The Return
Maybe it was inevitable that the seemingly never-ending stream of not-screened-for-critics horror movies would eventually produce a small gem. Maybe not. But after the meager fare of The Grudge 2, The Texas Chainsaw Massacre: The Beginning, and their ilk, the merely compelling The Return feels like a feast. That could be as much for what it isn't as what it is. No teens get graphically tortured, and there's no logic-free, made-in-Japan dream imagery passing as a plot. Instead, director Asif Kapadia and first-time screenwriter Adam Sussman look back to older sources of inspiration to create a supernatural thriller about a troubled woman's long-delayed return to her Texas home.
How far back? Think Twilight Zone. Sarah Michelle Gellar plays a restless representative of a trucking firm lured back to the Lone Star State by the promise of a big sale. Once inside the Texas border, she starts having flashbacks to the era of her youth—though not her own life. Those visions may or may not have something to do with a childhood car accident she experienced with dad Sam Shepard, but they almost certainly have something to do with a ruggedly handsome older man (Peter O'Brien) and a creepy redneck (J.C. MacKenzie).
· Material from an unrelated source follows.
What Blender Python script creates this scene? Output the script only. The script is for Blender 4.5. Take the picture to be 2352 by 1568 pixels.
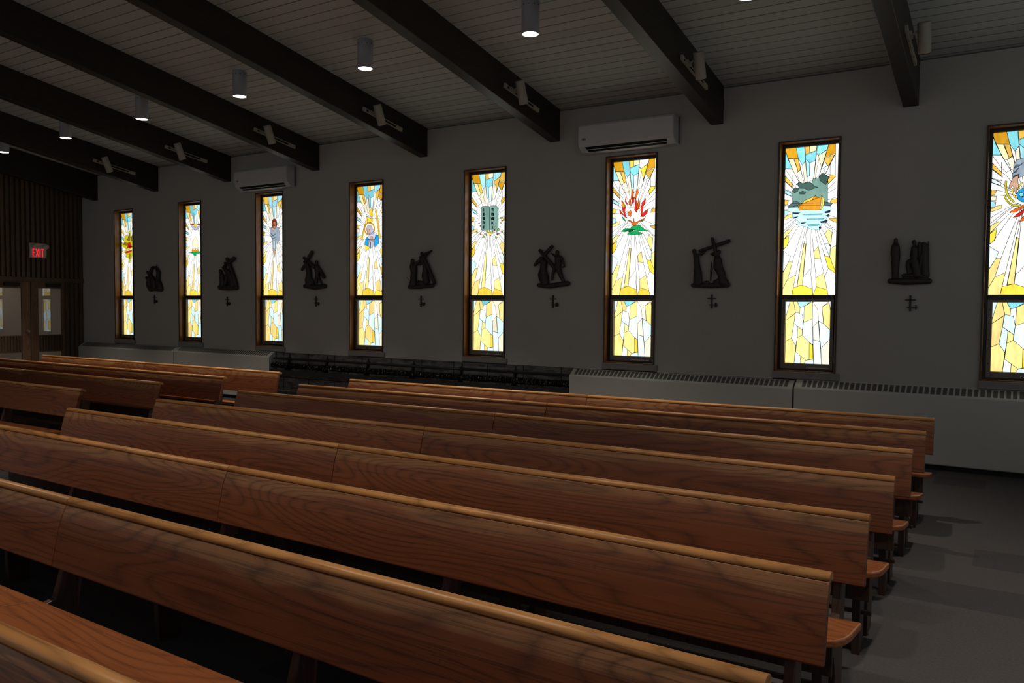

Kapadia throws in some requisite cheap jolts, but The Return's most effective scenes involve the creepy repetition of Patsy Cline's "Sweet Dreams" and long, smooth, hallucinatory takes. (The assistance of cinematographer Roman Osin and composer Dario Marianelli, both of last year's Pride & Prejudice, doesn't hurt either.) In spite of those virtues, The Return is pretty far from perfect. As usual, Gellar neither adds to nor detracts from the quality of the project around her, but no one else steps in to fill the void of charisma she leaves. The twist, though clever, pretty much announces itself at mid-point, and Kapadia sometimes confuses "dreamlike" with "sluggish." Yet for a film dumped unceremoniously and packaged in the most generic way imaginable, it's more haunting than it has any right to be, thanks to its love of long, lonesome highways and the way the violence of the past bleeds into the present.